The committee's chairman, Mr Jim Mitchell, said the point was important. AIB had contended its understanding was that approaches were being made to all the institutions in 1991 on the subject of bogus non-resident accounts.

In his opening statement, Mr Mac Domhnaill, who had responsibility for policy and legislation while commissioner and chairman, said that while minutes of meetings were not taken during his 11 years on the board, decisions and orders made by the commissioners were minuted.

Later, he admitted that a tax proposal worked on by Mr Sean Moriarty, an assistant secretary, over a period of 1 1/2 years had been dealt with orally at a meeting in the chief inspector's office.

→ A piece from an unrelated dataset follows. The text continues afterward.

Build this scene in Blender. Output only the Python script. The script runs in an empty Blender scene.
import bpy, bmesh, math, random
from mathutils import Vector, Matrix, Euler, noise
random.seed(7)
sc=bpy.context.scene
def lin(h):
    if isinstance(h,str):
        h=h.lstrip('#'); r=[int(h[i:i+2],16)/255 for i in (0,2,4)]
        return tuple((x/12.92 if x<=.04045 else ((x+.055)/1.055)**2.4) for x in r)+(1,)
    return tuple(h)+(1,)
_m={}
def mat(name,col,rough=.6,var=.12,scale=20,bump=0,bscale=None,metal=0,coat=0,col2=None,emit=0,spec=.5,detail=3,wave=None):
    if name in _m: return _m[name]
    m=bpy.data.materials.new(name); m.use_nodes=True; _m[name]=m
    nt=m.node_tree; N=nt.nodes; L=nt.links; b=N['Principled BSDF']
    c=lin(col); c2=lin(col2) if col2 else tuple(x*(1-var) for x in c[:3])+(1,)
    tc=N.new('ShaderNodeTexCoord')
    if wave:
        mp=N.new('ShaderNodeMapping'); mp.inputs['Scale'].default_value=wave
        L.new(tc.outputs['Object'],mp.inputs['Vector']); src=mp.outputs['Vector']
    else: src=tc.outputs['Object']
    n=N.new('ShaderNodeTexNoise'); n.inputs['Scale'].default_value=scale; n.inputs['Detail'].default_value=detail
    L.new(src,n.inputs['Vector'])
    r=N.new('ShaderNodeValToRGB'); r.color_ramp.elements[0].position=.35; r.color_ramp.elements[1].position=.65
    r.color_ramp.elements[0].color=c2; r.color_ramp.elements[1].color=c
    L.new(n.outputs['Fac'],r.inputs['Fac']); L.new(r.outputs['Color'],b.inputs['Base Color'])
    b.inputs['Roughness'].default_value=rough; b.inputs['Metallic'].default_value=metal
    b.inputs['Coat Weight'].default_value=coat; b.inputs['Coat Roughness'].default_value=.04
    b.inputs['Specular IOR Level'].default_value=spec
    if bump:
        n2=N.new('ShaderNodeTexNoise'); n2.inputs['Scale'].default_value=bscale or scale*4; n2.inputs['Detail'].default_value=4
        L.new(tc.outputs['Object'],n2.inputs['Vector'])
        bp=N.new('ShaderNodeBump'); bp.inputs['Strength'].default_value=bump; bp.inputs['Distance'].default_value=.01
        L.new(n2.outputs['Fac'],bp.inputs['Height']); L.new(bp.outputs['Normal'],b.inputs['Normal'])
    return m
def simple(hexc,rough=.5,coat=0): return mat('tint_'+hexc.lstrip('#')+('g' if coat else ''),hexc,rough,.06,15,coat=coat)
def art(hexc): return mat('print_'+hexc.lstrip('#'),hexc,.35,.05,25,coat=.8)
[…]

He dealt with Mr Moriarty's document "fairly quickly" and came to its reference to introducing a second amnesty soon after the introduction of the self-assessment system, which had included a "major amnesty".

It would have undermined Revenue's efforts to gain compliance, he said.

"I was taking a stand in relation to any new amnesty," he said.

Mr Mac Domhnaill viewed the scale of the tax-evasion problem as much larger and he had been trying to win back the powers Revenue had lost at the introduction of DIRT when returns on interest were no longer made.

Revenue had been making more substantial proposals at the time to get information about bank accounts, which was "fundamental to a self-assessment position".

"Getting full implementation of the retention tax itself, that was a minor issue by comparison with the monies that had gone out of reach as a result of losing the reporting powers on interest," he said.

Prior to 1987, he was assistant secretary of the legislation and statistics branch. In that capacity, he had not dealt with the introduction of DIRT, nor had he been involved in the drawing up of a circular in 1986 - SIM 263 - which prohibited inspectors from investigating non-resident bank accounts pending further instructions.

"It did not come to my attention as an issue until near the end of my term," he said.

Asked by the chairman why he had not taken action on eight proposals made to counter tax evasion between 1987 and 1997, Mr Mac Domhnaill said they had not been made to him.

Mr Mitchell added that it was "an established fact" that the powers given in the 1986 Finance Act had not been availed of.